Hello to all, and sorry for my poor English.
This is a Buck converter and I want to control speed of DC Motor by changing the PWM. My question is How can I protect the output from over voltage, I mean It doesn't have any protection when input voltage is over than 75v.
For example I want when the voltage is over than 75 volts Mosfet goes to zero.
What can I do?
Very thank you.
Why make a buck converter yourself. And for a motor. Controlling a motor with PWM is more easier then with voltage. So why not PWM the 75V?
And to protect against over voltage, just use flyback and clamping diodes
septillion:
Why make a buck converter yourself. And for a motor. Controlling a motor with PWM is more easier then with voltage. So why not PWM the 75V?And to protect against over voltage, just use flyback and clamping diodes
Thanks.
What kind of flyback and clamping diodes I should use?
Very thank you
@leoncorleone, do not cross-post.
leoncorleone:
Hello to all, and sorry for my poor English.

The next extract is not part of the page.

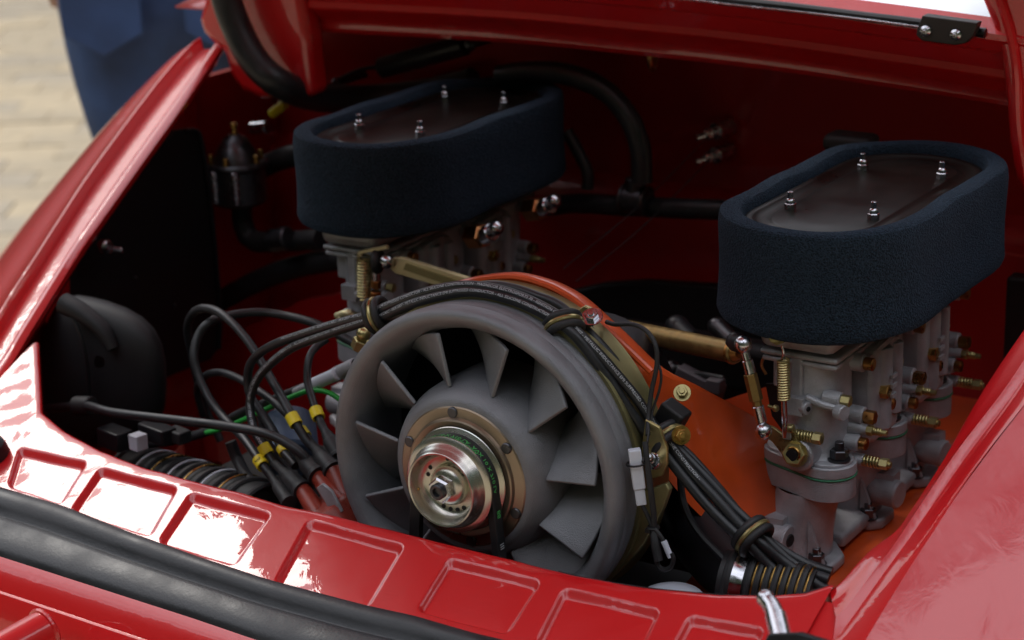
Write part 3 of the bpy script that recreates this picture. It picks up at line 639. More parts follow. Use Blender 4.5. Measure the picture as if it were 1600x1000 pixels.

This is a Buck converter and I want to control speed of DC Motor by changing the PWM. My question is How can I protect the output from over voltage, I mean It doesn't have any protection when input voltage is over than 75v.
For example I want when the voltage is over than 75 volts Mosfet goes to zero.
What can I do?
Very thank you.
What is that 1mH inductor and 470uF capacitor doing? Do you know how PWM motor drivers
normally work?
What kind of current are we talking of?
Maximum Power of my DC Motor is about 400 watts and Input current is about 6 amperes.
Firstly you are trying to make a buck-converter instead of a motor driver - you need a motor driver,
the motor itself is the inductor that smooths the current so you just feed PWM straight into the winding,
so no external inductor / capacitor combination is needed (although a small amount of capacitance can
reduce EMI at radio-frequencies).
Switching on the low-side is much simpler as all the circuitry can share ground. Having said that opto-isolation
is a good idea.
At those power levels you have to have good protection circuitry - MOSFETs can fail in sub-millisecond
timescales if large amounts of power are available to dump into them.
For instance:
Momentary over-voltage across the gate-source will instantly destroy a device (sub microsecond
timescale) - zener diode clamp between gate and source right on the terminals is a good idea.
Holding the device in a half-on-half-off condition will cause extremely rapid heating and destroy
the device (sub-millisecond timescale). Use a MOSFET driver chip with under-voltage cut-off.
Over-voltage of drain-source can do the same - inductive voltage spikes can cause this if not
suppressed.
Lack of sufficient deadtime (if a half-bridge or H-bridge) can cause shoot-through - another failure mode
where huge amounts of power are dumped into the MOSFET die.
If you protect against the likely failure modes you can have a robust and reliable circuit, but a
naive circuit is very vulnerable. Use MOSFET driver chips to drive MOSFETs at high power.